Description
Guide to annotating events for ACE2005 English. Description of event types (5), triggers (2.3), properties (3), arguments (6; participants and attributes), coreference (4).
"An event is a specific occurrence involving participants. And Event is something that happens. An Event can frequently be described as a change of state."
Types: 33 sub-types (in 8 groupings: LIFE, MOVEMENT, TRANSACTION, BUSINESS, CONFLICT, CONTACT, PERSONNEL, JUSTICE)
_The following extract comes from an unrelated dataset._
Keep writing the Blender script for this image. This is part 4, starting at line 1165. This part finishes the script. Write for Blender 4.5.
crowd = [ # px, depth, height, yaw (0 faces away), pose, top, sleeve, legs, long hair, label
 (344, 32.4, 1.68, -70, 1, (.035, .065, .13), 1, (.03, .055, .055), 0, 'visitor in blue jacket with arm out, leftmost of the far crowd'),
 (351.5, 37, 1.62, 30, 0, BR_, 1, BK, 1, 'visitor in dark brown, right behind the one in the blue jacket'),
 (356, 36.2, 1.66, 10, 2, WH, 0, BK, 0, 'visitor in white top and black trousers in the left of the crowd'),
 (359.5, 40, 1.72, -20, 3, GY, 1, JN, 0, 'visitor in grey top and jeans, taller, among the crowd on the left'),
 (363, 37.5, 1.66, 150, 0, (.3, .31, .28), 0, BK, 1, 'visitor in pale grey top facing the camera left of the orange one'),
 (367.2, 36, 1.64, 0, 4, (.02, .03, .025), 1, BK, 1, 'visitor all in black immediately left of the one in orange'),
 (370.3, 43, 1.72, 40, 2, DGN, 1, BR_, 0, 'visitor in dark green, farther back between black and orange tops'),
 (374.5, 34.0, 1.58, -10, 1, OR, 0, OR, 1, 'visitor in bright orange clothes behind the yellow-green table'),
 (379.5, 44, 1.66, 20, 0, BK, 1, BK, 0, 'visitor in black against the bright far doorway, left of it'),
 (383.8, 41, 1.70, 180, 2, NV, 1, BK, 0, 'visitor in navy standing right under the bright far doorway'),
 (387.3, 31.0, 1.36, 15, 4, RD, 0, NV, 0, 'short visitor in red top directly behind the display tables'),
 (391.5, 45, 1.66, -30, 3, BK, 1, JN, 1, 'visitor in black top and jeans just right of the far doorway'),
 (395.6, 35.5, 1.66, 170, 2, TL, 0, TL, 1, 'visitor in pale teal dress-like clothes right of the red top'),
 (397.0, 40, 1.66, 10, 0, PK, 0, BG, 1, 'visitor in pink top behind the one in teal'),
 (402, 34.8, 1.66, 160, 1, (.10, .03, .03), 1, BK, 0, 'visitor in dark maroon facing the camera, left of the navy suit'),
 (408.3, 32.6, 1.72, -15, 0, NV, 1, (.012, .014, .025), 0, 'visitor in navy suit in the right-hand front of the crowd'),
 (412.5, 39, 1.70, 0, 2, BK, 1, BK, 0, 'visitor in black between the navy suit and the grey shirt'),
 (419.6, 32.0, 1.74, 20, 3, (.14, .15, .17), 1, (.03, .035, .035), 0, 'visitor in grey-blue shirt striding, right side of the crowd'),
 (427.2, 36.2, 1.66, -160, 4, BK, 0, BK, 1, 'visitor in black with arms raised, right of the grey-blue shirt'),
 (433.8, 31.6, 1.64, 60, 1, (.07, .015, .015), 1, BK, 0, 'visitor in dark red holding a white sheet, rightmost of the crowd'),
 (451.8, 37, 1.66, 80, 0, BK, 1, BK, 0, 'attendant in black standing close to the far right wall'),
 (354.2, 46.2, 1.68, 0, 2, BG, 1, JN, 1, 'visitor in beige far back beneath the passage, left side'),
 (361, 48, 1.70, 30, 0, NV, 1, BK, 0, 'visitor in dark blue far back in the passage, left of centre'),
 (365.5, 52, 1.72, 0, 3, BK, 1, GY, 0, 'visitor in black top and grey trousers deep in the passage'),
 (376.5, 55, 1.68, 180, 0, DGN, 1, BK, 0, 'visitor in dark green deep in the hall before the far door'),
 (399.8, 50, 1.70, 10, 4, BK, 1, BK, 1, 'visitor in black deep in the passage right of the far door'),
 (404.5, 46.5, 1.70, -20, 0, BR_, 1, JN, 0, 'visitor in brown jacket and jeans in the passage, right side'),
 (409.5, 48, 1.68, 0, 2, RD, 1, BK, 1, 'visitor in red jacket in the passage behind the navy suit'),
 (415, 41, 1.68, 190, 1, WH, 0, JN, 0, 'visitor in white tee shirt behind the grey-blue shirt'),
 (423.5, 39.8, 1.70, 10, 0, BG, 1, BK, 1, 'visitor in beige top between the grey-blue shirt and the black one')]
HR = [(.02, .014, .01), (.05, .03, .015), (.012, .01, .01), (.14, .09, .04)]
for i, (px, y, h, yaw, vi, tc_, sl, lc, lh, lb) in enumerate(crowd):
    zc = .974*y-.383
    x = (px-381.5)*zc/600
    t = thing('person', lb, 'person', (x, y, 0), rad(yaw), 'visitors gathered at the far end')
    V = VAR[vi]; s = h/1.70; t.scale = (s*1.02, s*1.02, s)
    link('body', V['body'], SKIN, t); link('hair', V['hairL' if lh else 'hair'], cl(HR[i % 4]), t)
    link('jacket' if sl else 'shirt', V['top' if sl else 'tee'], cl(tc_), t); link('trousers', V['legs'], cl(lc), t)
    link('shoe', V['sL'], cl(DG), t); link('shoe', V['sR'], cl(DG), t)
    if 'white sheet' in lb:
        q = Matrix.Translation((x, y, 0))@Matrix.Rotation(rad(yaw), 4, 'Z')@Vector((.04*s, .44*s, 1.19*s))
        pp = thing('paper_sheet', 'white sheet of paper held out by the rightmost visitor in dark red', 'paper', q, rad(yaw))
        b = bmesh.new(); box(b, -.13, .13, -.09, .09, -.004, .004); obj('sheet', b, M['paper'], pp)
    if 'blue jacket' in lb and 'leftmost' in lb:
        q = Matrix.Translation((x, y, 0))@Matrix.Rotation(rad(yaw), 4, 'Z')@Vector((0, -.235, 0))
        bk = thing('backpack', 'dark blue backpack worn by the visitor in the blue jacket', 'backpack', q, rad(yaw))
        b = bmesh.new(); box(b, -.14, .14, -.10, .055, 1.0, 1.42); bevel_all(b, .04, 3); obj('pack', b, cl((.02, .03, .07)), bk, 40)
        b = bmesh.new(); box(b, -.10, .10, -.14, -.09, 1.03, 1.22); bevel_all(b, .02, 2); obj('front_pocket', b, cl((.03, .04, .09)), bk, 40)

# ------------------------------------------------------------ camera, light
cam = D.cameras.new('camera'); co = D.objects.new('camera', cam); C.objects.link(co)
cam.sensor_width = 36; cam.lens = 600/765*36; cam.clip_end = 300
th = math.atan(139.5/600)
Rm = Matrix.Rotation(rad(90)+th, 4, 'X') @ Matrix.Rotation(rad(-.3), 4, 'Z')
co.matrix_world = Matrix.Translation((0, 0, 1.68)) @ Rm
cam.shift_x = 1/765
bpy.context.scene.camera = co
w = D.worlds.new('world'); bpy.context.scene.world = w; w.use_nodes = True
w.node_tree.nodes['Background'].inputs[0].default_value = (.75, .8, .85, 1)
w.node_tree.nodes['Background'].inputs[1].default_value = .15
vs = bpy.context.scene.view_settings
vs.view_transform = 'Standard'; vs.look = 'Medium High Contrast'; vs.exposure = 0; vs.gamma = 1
Event trigger: "the word which most clearly expresses [an event]'s occurrence". (May be two words for verb-particle constructions.) The containing sentence is the "event extent". Event triggers are most often verbs, but may be: adjectives/participles as resultative/resultative-like stative or active descriptors of events; nouns or pronouns. [As such, the sentence may only need to imply that an event has the potential to occur, as is 'born' in "the presumably Australian-born victim". Is 'victim' meant to be annotated?] A trigger must not be a taggable entity. Some ambiguous expressions such as "this opportunity for peace" may only be labelled when clearly coreferent with an unambiguous trigger.
Event properties: polarity (POSITIVE or NEGATIVE; negation includes contexts such as 'refused to ...'), tense (PAST, PRESENT, FUTURE, UNSPECIFIED), genericity (SPECIFIC or GENERIC; specific must be a singular or finite number of occurrences), modality (ASSERTED or OTHER).
Event arguments: each event has a specific set of participant roles, as well as other attributes (most have only PLACE and TIME). All must be taggable entities; so for instance "method of execution" or "reason for execution" may not be event arguments, but "crime" may be. Number of arguments ranges from 3 to 7. [Designation of an entity as participant or attribute can be arbitrary; PRICE is a participant in a TRANSPORT event.]
Event coreference: events must have identical referent and be in the same document. Mentions to parts of events do not corefer.